#### Scene modeling code data:
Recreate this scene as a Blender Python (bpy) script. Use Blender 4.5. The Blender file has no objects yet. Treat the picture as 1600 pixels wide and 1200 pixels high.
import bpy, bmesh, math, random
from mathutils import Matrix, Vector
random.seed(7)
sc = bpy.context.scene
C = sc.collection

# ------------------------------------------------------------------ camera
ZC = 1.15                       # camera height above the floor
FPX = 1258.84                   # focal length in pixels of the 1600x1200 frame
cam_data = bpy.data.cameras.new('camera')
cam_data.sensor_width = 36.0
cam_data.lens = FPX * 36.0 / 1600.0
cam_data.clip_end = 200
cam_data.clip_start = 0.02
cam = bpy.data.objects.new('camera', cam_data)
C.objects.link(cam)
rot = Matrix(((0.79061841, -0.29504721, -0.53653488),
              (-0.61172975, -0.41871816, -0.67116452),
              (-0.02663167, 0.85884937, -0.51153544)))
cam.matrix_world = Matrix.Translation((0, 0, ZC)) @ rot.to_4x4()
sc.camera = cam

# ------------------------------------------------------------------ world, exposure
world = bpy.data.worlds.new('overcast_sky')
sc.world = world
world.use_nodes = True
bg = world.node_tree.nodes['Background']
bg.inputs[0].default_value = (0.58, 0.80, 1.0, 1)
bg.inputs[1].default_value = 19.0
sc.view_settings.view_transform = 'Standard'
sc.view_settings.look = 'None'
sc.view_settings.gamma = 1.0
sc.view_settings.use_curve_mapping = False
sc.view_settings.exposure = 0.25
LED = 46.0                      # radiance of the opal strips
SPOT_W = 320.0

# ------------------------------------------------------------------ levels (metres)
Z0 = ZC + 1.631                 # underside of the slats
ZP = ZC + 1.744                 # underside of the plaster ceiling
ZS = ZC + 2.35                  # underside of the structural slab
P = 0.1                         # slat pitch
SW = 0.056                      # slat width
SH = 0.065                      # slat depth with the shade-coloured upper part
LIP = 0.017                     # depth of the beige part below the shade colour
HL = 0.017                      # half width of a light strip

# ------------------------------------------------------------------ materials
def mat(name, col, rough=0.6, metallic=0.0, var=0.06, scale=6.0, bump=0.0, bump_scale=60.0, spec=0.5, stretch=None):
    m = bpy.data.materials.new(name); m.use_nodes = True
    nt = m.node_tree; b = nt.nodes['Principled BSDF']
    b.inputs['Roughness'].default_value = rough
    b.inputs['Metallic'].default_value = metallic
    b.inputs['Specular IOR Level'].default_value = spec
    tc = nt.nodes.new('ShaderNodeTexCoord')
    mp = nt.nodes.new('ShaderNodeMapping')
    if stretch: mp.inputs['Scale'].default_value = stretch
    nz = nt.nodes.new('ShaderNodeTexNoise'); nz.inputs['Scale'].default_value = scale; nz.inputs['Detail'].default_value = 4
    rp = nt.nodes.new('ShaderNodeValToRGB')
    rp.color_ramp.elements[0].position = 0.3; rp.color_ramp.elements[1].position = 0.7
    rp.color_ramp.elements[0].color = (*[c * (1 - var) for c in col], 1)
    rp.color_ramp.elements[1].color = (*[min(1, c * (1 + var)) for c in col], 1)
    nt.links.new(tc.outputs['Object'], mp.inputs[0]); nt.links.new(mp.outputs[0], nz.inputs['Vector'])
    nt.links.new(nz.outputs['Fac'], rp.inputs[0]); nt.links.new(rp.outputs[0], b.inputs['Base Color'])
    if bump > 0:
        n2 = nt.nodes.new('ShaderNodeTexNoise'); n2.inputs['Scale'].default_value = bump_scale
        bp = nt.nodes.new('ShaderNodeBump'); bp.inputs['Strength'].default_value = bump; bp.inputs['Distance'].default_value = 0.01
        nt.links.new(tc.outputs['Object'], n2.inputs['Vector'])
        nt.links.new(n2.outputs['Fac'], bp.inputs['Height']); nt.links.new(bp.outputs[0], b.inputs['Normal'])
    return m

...

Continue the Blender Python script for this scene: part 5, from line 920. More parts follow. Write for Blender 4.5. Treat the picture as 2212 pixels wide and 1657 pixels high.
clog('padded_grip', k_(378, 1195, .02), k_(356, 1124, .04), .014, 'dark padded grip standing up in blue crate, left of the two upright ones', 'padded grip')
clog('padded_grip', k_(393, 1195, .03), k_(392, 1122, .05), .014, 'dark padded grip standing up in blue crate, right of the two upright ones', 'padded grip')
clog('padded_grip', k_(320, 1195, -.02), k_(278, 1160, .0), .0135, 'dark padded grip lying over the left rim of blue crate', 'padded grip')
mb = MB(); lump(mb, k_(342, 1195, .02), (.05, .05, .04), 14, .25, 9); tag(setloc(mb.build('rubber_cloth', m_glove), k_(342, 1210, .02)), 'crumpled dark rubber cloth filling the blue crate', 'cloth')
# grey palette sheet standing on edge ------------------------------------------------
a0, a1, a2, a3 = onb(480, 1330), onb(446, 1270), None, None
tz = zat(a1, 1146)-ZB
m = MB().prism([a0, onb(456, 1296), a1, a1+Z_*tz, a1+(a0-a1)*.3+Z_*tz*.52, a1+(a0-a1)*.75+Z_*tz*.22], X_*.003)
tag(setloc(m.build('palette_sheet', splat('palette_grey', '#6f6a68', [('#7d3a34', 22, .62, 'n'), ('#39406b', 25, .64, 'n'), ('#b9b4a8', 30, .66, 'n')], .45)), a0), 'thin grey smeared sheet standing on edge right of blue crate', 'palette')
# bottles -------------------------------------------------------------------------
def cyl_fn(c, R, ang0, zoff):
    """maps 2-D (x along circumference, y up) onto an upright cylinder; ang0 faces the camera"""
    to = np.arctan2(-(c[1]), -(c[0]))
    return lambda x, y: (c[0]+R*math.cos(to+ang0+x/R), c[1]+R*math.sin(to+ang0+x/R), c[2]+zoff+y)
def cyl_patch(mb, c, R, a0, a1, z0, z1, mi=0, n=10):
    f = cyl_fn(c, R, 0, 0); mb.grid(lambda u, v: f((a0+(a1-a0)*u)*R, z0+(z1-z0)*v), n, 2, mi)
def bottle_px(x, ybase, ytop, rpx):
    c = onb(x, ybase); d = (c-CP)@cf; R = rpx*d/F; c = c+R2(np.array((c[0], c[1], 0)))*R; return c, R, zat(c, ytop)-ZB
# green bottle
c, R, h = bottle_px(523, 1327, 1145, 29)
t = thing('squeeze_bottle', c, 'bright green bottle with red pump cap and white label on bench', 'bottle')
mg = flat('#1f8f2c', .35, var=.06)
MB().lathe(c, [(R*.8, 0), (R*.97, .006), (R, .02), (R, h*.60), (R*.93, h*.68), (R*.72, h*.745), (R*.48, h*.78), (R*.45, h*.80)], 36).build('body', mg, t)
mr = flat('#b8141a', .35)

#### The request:
The lines to transcribe begin at the line with "Recreate this scene" and end at the line with "C = sc.collection"; copy them exactly, both ends included.

#### Solved exercise:
Recreate this scene as a Blender Python (bpy) script. Use Blender 4.5. The Blender file has no objects yet. Treat the picture as 1600 pixels wide and 1200 pixels high.
import bpy, bmesh, math, random
from mathutils import Matrix, Vector
random.seed(7)
sc = bpy.context.scene
C = sc.collection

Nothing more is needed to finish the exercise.